DIRECTION: Print exactly what the entries say, line by line, from the first line down to the one with "R2 = math.radians", inclusive.

DATA FOR THIS EXERCISE:
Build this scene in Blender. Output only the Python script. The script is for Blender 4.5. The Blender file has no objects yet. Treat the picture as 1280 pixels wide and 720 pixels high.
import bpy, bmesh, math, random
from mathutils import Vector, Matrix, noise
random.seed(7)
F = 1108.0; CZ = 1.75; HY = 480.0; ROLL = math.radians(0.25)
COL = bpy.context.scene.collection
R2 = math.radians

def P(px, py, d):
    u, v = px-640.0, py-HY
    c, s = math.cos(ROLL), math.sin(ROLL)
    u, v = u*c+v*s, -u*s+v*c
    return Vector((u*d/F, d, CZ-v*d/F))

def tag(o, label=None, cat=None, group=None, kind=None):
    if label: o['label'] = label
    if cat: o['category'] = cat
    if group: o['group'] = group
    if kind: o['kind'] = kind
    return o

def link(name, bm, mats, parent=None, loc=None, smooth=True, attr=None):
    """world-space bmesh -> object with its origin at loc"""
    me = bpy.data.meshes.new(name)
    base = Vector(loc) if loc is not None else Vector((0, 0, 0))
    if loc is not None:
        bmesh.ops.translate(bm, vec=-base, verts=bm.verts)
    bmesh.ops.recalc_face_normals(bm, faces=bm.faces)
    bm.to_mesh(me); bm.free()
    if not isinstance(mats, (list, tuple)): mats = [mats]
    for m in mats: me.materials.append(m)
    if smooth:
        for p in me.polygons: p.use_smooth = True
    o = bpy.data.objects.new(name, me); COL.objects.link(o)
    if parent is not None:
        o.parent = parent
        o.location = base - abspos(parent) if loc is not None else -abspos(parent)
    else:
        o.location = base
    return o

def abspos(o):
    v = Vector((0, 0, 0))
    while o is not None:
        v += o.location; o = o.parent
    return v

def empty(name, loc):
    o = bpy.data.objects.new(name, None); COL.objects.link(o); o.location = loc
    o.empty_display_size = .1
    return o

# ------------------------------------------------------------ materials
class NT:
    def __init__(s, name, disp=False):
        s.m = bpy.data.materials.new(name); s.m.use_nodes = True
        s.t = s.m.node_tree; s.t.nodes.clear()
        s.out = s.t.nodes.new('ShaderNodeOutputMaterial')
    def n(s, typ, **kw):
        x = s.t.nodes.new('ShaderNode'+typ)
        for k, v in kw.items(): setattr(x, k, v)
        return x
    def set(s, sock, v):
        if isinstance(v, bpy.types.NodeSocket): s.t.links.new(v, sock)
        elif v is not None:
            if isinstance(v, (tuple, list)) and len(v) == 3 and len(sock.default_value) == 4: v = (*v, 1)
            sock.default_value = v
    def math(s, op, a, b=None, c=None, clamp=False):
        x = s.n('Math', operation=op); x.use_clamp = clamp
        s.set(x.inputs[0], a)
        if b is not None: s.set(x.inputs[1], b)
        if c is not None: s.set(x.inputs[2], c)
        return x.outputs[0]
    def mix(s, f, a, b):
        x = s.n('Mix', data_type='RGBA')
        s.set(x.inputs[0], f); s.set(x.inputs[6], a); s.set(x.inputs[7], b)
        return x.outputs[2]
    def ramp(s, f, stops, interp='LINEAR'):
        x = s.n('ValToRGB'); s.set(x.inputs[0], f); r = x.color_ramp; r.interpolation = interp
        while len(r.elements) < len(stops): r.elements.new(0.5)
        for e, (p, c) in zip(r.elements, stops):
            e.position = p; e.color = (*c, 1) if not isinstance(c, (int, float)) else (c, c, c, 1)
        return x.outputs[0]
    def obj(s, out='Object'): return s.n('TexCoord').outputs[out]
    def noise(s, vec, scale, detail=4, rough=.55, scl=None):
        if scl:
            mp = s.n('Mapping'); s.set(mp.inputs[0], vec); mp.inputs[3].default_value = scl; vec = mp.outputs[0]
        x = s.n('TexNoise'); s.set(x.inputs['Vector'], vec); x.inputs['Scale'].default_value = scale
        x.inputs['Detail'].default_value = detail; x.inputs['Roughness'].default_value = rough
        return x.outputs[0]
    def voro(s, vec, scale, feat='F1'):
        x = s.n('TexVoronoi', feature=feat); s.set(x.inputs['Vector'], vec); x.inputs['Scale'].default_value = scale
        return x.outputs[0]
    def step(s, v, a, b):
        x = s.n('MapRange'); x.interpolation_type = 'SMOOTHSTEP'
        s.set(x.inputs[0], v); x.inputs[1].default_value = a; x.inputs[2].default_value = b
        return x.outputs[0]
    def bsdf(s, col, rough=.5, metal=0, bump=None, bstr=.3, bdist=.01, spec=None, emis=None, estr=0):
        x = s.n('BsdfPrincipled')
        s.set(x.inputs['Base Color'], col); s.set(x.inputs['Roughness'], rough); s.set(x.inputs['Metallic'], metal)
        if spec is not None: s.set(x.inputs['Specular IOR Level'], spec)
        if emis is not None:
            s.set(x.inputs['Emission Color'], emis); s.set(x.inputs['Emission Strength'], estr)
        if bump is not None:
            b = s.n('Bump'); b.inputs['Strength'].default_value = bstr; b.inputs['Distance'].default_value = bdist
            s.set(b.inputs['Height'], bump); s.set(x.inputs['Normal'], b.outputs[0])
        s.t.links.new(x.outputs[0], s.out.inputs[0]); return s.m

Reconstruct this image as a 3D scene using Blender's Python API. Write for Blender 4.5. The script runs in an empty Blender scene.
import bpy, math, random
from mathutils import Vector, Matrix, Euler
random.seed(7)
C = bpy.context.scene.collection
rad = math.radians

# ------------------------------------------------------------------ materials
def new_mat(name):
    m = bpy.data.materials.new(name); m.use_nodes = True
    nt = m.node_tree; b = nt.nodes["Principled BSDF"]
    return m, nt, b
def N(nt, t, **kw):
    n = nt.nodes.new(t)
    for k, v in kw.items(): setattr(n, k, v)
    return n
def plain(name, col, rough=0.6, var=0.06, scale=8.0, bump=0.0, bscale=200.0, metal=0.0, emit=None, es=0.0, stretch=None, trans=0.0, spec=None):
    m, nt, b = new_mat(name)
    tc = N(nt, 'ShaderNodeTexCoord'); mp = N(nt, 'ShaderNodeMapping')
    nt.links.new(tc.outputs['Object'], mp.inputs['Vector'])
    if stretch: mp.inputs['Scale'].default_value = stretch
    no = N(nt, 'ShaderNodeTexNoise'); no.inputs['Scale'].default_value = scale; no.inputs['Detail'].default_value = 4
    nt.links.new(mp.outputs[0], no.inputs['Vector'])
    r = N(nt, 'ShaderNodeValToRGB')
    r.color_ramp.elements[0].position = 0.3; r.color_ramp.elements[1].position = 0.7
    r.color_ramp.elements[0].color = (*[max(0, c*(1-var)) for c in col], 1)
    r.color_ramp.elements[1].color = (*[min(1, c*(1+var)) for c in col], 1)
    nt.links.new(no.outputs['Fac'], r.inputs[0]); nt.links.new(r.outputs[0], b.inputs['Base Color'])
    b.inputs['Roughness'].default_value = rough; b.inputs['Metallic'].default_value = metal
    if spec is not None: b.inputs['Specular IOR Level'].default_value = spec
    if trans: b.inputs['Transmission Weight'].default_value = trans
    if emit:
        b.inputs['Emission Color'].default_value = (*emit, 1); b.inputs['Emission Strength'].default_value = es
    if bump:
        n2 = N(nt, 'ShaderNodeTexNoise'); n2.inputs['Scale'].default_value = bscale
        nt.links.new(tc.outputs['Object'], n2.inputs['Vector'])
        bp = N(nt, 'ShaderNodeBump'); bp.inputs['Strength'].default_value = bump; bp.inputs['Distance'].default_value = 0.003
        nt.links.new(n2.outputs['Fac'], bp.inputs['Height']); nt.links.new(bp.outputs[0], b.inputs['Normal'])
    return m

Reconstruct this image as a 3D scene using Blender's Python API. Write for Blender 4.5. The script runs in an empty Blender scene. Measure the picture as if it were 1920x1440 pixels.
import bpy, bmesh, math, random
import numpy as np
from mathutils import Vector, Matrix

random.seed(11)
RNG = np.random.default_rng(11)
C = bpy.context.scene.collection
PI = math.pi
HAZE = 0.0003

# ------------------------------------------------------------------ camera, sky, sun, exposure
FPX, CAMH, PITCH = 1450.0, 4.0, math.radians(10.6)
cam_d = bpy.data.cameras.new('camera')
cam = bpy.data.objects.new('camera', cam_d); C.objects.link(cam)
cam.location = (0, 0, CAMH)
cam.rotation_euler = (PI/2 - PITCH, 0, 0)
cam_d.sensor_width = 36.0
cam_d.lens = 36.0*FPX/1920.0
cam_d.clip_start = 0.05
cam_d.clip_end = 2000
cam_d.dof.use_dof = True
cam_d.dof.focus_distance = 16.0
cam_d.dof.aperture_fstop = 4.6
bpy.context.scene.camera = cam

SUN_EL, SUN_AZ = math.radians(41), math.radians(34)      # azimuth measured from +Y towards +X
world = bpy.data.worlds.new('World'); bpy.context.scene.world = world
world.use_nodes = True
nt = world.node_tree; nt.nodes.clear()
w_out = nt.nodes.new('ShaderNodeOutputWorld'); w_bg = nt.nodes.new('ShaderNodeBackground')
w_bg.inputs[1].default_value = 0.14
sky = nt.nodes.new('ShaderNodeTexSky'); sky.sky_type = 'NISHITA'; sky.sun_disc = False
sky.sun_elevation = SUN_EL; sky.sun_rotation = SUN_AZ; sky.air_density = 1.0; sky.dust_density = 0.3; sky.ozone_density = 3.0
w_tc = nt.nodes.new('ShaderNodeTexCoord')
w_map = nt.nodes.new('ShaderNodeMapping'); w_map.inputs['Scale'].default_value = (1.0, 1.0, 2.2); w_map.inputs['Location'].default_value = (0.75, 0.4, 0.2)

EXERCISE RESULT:
Build this scene in Blender. Output only the Python script. The script is for Blender 4.5. The Blender file has no objects yet. Treat the picture as 1280 pixels wide and 720 pixels high.
import bpy, bmesh, math, random
from mathutils import Vector, Matrix, noise
random.seed(7)
F = 1108.0; CZ = 1.75; HY = 480.0; ROLL = math.radians(0.25)
COL = bpy.context.scene.collection
R2 = math.radians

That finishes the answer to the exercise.